Crusty cat-calls, creepy stares and catty comments are just a few things women have to endure when they make the earth-shattering decision to put on a dress, or a skirt, or a pair of shorts, or any humble piece of garment that bares their legs. 

Almost every Indian woman has to carry a mammoth sack of psychological trauma over her shoulders, comprising little moments that scar for a lifetime. A child clad in a frilly frock, a teenager in her school-sanctioned uniform, or an adult dressed in her work skirt, neither is immune to the scrutiny of the hemline guardians and the predatory frame of mind that pins rape on the length of a piece of clothing. From “cross your legs and sit like a lady” to “you’re gonna go out in that?” the cycle never ends. 

Remember when Asian Development Bank had to issue an advisory for their female delegates to not display their legs in public because it is “hurtful” to Indian sentiments and a potential trigger for sexual harassment? Or when television actress Gauhar Khan was slapped across the face for being a Muslim woman wearing a short dress? Such incidents might sound ludicrous but shed light on a much larger issue. Is the patriarchy so fragile that it can be crumbled by the revelation of two meagre limbs designated to provide fundamental support to the human body?

The Sun

Legs are not inherently sexual organs, so what is so titiliating about them that makes Indian culture go into a frenzy?

Funnily enough, the entire concept of “leg-covering” is not Indian, to begin with. The earliest representations of Indian women depict them with minimal clothing, often scantily clad.

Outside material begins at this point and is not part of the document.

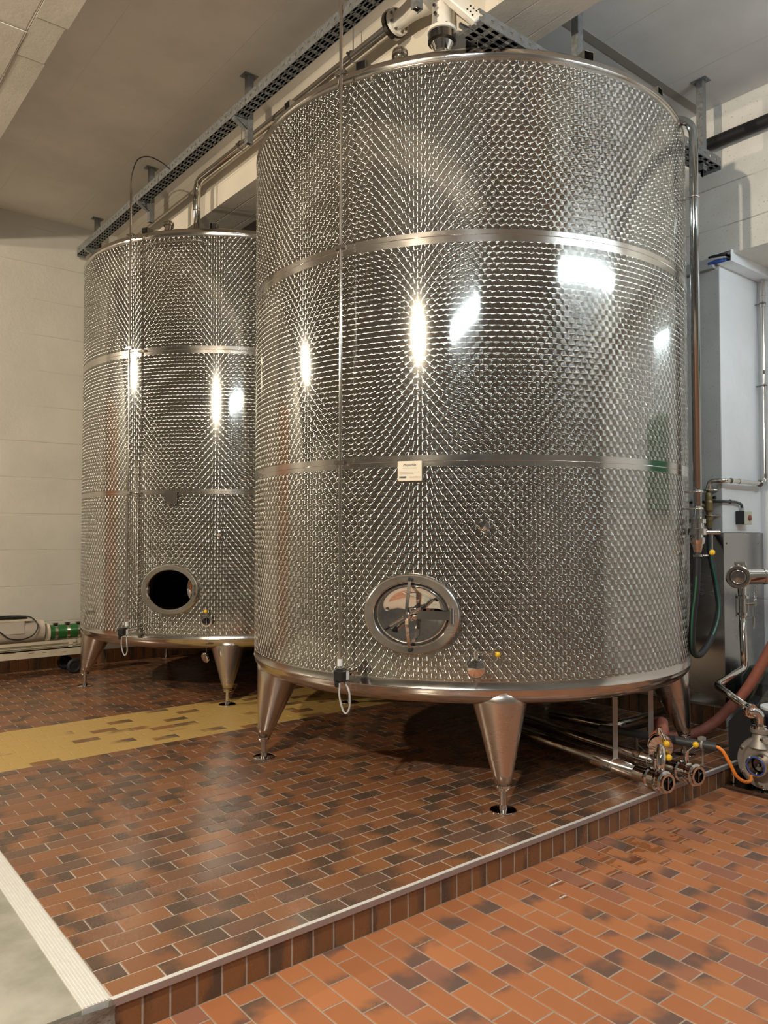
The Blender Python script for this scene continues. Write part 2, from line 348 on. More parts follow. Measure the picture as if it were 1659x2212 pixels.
# trims: step rail and ribbed strip
b = MB(); b.box((-.008, -.020, -.029), (XW, -.010, .001)); b.cur = 1; b.box((-.008, -.020, .0005), (XW, .004, .0035))
struct(b.obj('trim_1', [MRAIL, MALU]), 'metal edge rail of the step')
b = MB().box((-.126, -.004, -.03), (-.008, 6.2, .002))
for k in range(8): b.box((-.122+k*.0142, -.002, .001), (-.114+k*.0142, 6.2, .0055))
struct(b.obj('trim_2', MALU), 'ribbed aluminium strip beside the concrete')
# broken concrete face under the strip
b = MB(); rr = random.Random(3); N, Mz = 26, 7; P = []
for j in range(Mz):
    for i in range(N): P.append((-.9+i*.9/(N-1)+rr.uniform(-.008, .008)*(i < N-1), -.004-rr.random()*.022-(0.01 if i > 20 else 0), -.012-j*.165/(Mz-1)))
b.add(P, [(j*N+i, (j+1)*N+i, (j+1)*N+i+1, j*N+i+1) for j in range(Mz-1) for i in range(N-1)], True)
struct(b.obj('trim_4', MBROKEN), 'broken concrete edge at the corner of the step')
# rust coloured sliding door and green door (seen only as reflections in the steel)
dr = struct(MB().box((-2.0, YW-.08, 0), (-.35, YW-.01, 4.2)).obj('door_1', plain('rust door', (.30, .11, .035), .6)))
b = MB();
for k in range(4): b.box((-1.95+k*.5, YW-.1, .1), (-1.90+k*.5, YW-.08, 4.1))
b.obj('rail', MDARKST, dr)
g = Th('wall_cabinet', 'dark green steel cabinet on the recess wall, seen as a reflection in the front tank', 'cabinet', (7.0, -1.5, 2.1))
g.part('body', MB().obox((7.02, -1.5, 2.75), (1, 0, 0), (0, 1, 0), UPZ, .095, .7, .55, .01), plain('dark green enamel', (.02, .13, .06), .3)); g.part('handle', MB().box((6.90, -.95, 2.6), (6.93, -.92, 2.9)), MSTEEL)

# ------------------------------------------------------------------ tiles
def tile_mesh(name, L, W, H, mat, ch=.004, wall=None):
    """a chamfered slab, top at z=0; uv 0..1 over the face"""
    o = [(-L/2, -W/2), (L/2, -W/2), (L/2, W/2), (-L/2, W/2)]; i_ = [(-L/2+ch, -W/2+ch), (L/2-ch, -W/2+ch), (L/2-ch, W/2-ch), (-L/2+ch, W/2-ch)]
    V3 = [(x, y, -H) for x, y in o]+[(x, y, -ch*.6) for x, y in o]+[(x, y, 0) for x, y in i_]
    F = [(8, 9, 10, 11)]+[(k, (k+1) % 4, 4+(k+1) % 4, 4+k) for k in range(4)]+[(4+k, 4+(k+1) % 4, 8+(k+1) % 4, 8+k) for k in range(4)]
    U = [(x/L+.5, y/W+.5) for x, y, z in V3]
    if wall: V3 = [wall(p) for p in V3]
    me = bpy.data.meshes.new(name); me.from_pydata(V3, [], F); uv = me.uv_layers.new(name='uv')
    for l in me.loops: uv.data[l.index].uv = U[l.vertex_index]
    me.materials.append(mat); return me, V3, F, U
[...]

It was not until India came in contact with diverse cultures such as the Greek, Roman, Mughal and British, that fashion began to shift and ideologies of modesty and morality were introduced to the subcontinent.


In fact, during the Victorian era, wearing blouses under saris was still not the norm and most women were bare-breasted. The most radical transposition of culture occurred when the British colonized India and the Indian wardrobe clashed with the European patriarchy which had its own code of conduct for modesty and morality.

In Europe, a woman’s legs weren’t even described as legs, they, and the arms, were referred to as limbs. The freedom of displaying one’s legs was simply out of question for all women, more so for those in the upper classes. Their limbs had to be covered in floor-length clothing, or dresses, whatever they were called depending on their place in the social hierarchy.

-Swati Gautam, The Telegraph

Upper-class Indian women were compelled to endorse the imperialist doctrine of female attire in order to survive in a colonized society and in turn adapt to their ideals of shame, humility, grace and decorum. Those who refused to cover their bodies were shunned and cast out. Thus began the saga of society ratified righteous clothing and a rigid code of ethics enough to consume a woman’s autonomy. 

Over time, the definitions of modesty have continued to be modified based on innumerable factors including geography, anthropology, climate and above all the patriarchy. The entire facade of modesty as a social contract is based on the institutional prescription of a set of rules designed to “safeguard” women from the greedy intentions of lustful men. Or they are enforced because ever since Adam and Eve, women are perceived to be malicious seductresses who want to lure men to their demise, and men need to be protected at all costs. 


Blaming the cover-your-legs epidemic on India as an orthodox, deep conservative society or the preserving the sanctity of Indian tradition is a clever illusion designed to masquerade centuries of the same problem – male entitlement. If men are continually subjected to the turmoil of keeping it in their pants, maybe it’s time they rethink their ways instead of policing female bodies?